Peaks: While this isn't the sort of book that you can say that you LIKE - at least I can't - the voice is arresting, as is the conceit of prefacing pivotal points in the protagonist's narrative with chapters of fairytales for context, the real tales, in all their brutal, misogynistic hideousness. This is the sort of novel writers pore over in grad school, and has the requisite intellectual mentions of Greek mythologies, Nabokov's LOLITA, and Latin and Greek vocabulary words. This is a novel about sex and power and the use and misuse of both. The voice is compelling, and this is definitely a grown-up feeling novel for young women who want to be serious thinkers but still like a narrative.

The book is also about extremes in relationships - blind mother love vs. informed distance from our parents; a Disney simplicity and innocence contrasting with highly sexualized, original fairytales; loyalty vs. betrayal; Sephora's cynicism vs. Sephora's wistful hopefulness about what the world could be; art vs. real life and the intersections between said.
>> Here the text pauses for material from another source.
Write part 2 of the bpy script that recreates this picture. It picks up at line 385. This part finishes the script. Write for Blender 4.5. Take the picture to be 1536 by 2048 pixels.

Even Sephora's relationship with her best friend is caught between public performances of erotic behavior and closeness, and private needling, as her friend bullies, blackmails, and otherwise tries prying away secrets Sephora hangs onto with both hands - despite claiming to love her best of everyone. Indeed, this is a book about tangled webs of lies, lives, and loves.

Valleys: NB: Due to these themes, this book is obviously not a good choice for every young adult reader.

While the voice in this novel is compelling, the character herself, with her sometimes jaded, cynical, very self-aware nature, is hard to engage with emotionally. Sephora's passivity is at times disturbing, in the face of her best friend's actions on her person, the actions of random boys on the beach, on her person -- and maybe it was just me, but I read the novel with a faint sense of nausea, the disturbing aspects of the fairytales pointing more and more clearly to the inevitable reveal, which wasn't surprising for me, but which may catch many readers off-guard. Sephora feels very acted-upon in the world, a character without her own agency, and while this is a large part of adolescence, feeling like you have no control over anything, Sephora just sort of going along with the tide feels disturbingly fatalistic, as if she in no way could have prevented her own tragedy. Because we don't feel quite as deeply for this passive, flaccid doll, the revealing moment her secret is discovered doesn't gut us - or at least, it didn't gut me. IT was more a moment of, "Huh. Well, lie down with dogs, rise up with fleas," and a pained shrug, which I doubt the author intended. Also, as is a common objection of mine, despite this novel taking place in Venice Beach, in the less wealthy part of it, even, where real people live and work, the characters are overwhelmingly white.

Conclusion: While not emotionally gripping for me personally, this is an intelligent and craftily plotted novel about nothing in general, and everything in particular, this one summer on the beach.

I received my copy of this book courtesy of Carolrhoda Lab. After March 1, you can find INFANDOUS by Elena K. Arnold at an online e-tailer, or at a real life, independent bookstore near you!